All of the lines below are to be printed again exactly; images are excluded from the output.

--- BEGIN Supplied material ---

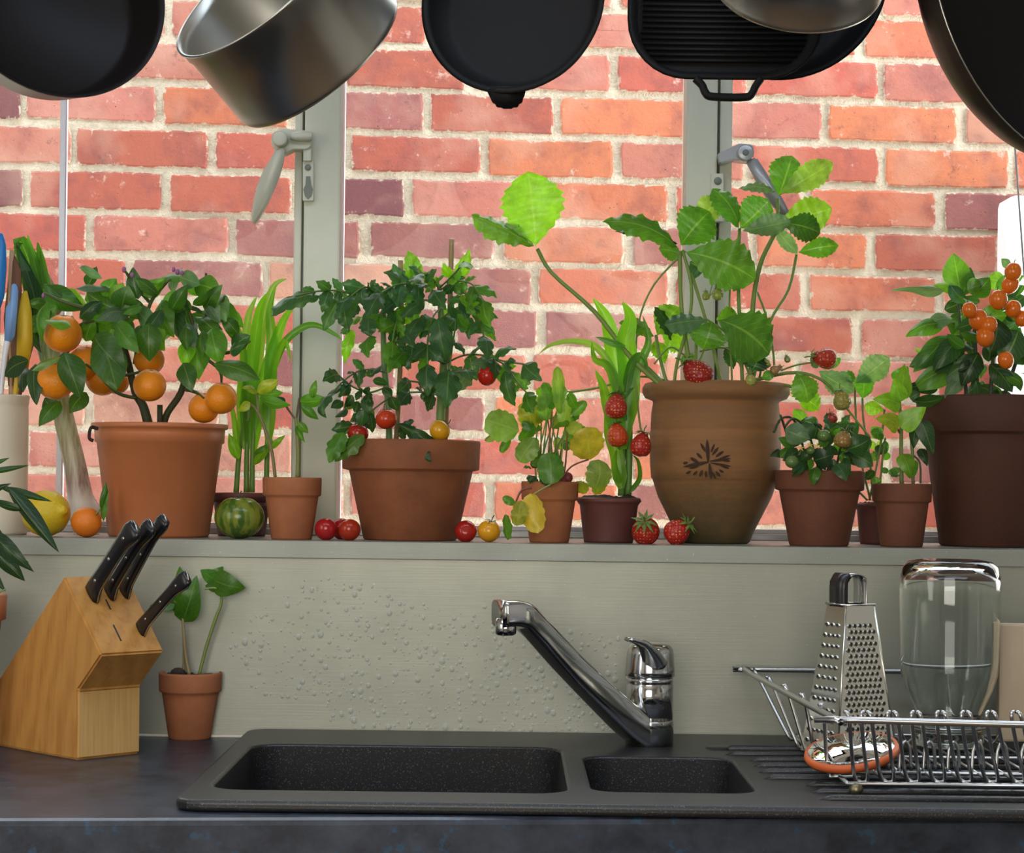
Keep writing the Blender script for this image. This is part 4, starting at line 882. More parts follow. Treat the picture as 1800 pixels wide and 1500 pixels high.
# radish pot
yr_ = 0.06; t = sill_thing('potted_radishes', 'yellowing radish and herb leaves in a slim clay pot', 'potted plant', 966, yr_)
pot(t, 966, 955, 848, 101, 70, yr_, M['terra_light'], 'clay', 34, soil_in=0.006)
for i in range(15):
    x = 940+rnd.uniform(0, 50); stem(t, [(x, 856), (x+rnd.uniform(-8, 8), 800), (x+rnd.uniform(-26, 30), 740-rnd.uniform(0, 50))], [1.6, 1.5, 1], yr_+rnd.uniform(-0.02, 0.02), rnd.choice([(0.16, 0.27, 0.06), (0.22, 0.3, 0.08), (0.25, 0.08, 0.05)]))
leaves(t, """912,758,853,738,58,0,p,-.04;934,758,922,706,40,0,y,0;985,728,980,644,24,0,p,-.02;940,770,912,812,40,10,p,-.03;1038,808,1030,752,62,10,Y,-.03;1045,860,1052,808,46,15,p,-.03;968,852,964,796,48,0,s,-.045;950,800,905,790,28,20,y;960,740,958,690,30,20,p;1000,780,1010,740,34,10,p;1020,800,1030,766,24,0,p
1000,770,1022,745,24,0,p;950,852,928,838,16,20,d;932,868,945,938,42,5,Y,-.06;916,880,908,925,30,15,y,-.06;905,886,884,874,16,0,s,-.06;888,905,892,950,16,30,s,-.04;1010,850,1035,862,20,20,y;1060,830,1046,870,26,0,y;990,750,998,700,26,20,p;972,720,956,672,24,20,s;1005,730,1030,705,20,0,s;1012,718,1000,690,18,0,s
896,768,880,796,16,0,s;890,758,852,775,16,20,p""", 'round', yr_-0.01, 0.02)
filler(t, 968, 760, 40, 60, 30, 'round', 26, 22, ['p', 's', 'l', 'y'], yr_, 0.03, 0.1)
filler(t, 950, 830, 24, 16, 12, 'tomato', 16, 10, ['d', 's'], yr_-0.02, 0.02, 0.3)
stem(t, [(935,858),(918,862),(908,880),(903,905)], [2, 2, 1.6, 1.4], yr_-0.05, (0.2, 0.05, 0.04)); stem(t, [(968,852),(940,868),(930,880)], 1.6, yr_-0.055, (0.3, 0.32, 0.1)); stem(t, [(985,845),(1005,820),(1035,808)], 1.5, yr_-0.03, (0.25, 0.08, 0.05))
for px, py in ((998, 840), (988, 848)): mobj('radish_root', *sphere(P(px, py, yr_-0.02), 9/S(yr_), sz=1.1, seg=14), M['redroot'], t)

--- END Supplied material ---

* _Correct answer_
Keep writing the Blender script for this image. This is part 4, starting at line 882. More parts follow. Treat the picture as 1800 pixels wide and 1500 pixels high.
# radish pot
yr_ = 0.06; t = sill_thing('potted_radishes', 'yellowing radish and herb leaves in a slim clay pot', 'potted plant', 966, yr_)
pot(t, 966, 955, 848, 101, 70, yr_, M['terra_light'], 'clay', 34, soil_in=0.006)
for i in range(15):
    x = 940+rnd.uniform(0, 50); stem(t, [(x, 856), (x+rnd.uniform(-8, 8), 800), (x+rnd.uniform(-26, 30), 740-rnd.uniform(0, 50))], [1.6, 1.5, 1], yr_+rnd.uniform(-0.02, 0.02), rnd.choice([(0.16, 0.27, 0.06), (0.22, 0.3, 0.08), (0.25, 0.08, 0.05)]))
leaves(t, """912,758,853,738,58,0,p,-.04;934,758,922,706,40,0,y,0;985,728,980,644,24,0,p,-.02;940,770,912,812,40,10,p,-.03;1038,808,1030,752,62,10,Y,-.03;1045,860,1052,808,46,15,p,-.03;968,852,964,796,48,0,s,-.045;950,800,905,790,28,20,y;960,740,958,690,30,20,p;1000,780,1010,740,34,10,p;1020,800,1030,766,24,0,p
1000,770,1022,745,24,0,p;950,852,928,838,16,20,d;932,868,945,938,42,5,Y,-.06;916,880,908,925,30,15,y,-.06;905,886,884,874,16,0,s,-.06;888,905,892,950,16,30,s,-.04;1010,850,1035,862,20,20,y;1060,830,1046,870,26,0,y;990,750,998,700,26,20,p;972,720,956,672,24,20,s;1005,730,1030,705,20,0,s;1012,718,1000,690,18,0,s
896,768,880,796,16,0,s;890,758,852,775,16,20,p""", 'round', yr_-0.01, 0.02)
filler(t, 968, 760, 40, 60, 30, 'round', 26, 22, ['p', 's', 'l', 'y'], yr_, 0.03, 0.1)
filler(t, 950, 830, 24, 16, 12, 'tomato', 16, 10, ['d', 's'], yr_-0.02, 0.02, 0.3)
stem(t, [(935,858),(918,862),(908,880),(903,905)], [2, 2, 1.6, 1.4], yr_-0.05, (0.2, 0.05, 0.04)); stem(t, [(968,852),(940,868),(930,880)], 1.6, yr_-0.055, (0.3, 0.32, 0.1)); stem(t, [(985,845),(1005,820),(1035,808)], 1.5, yr_-0.03, (0.25, 0.08, 0.05))
for px, py in ((998, 840), (988, 848)): mobj('radish_root', *sphere(P(px, py, yr_-0.02), 9/S(yr_), sz=1.1, seg=14), M['redroot'], t)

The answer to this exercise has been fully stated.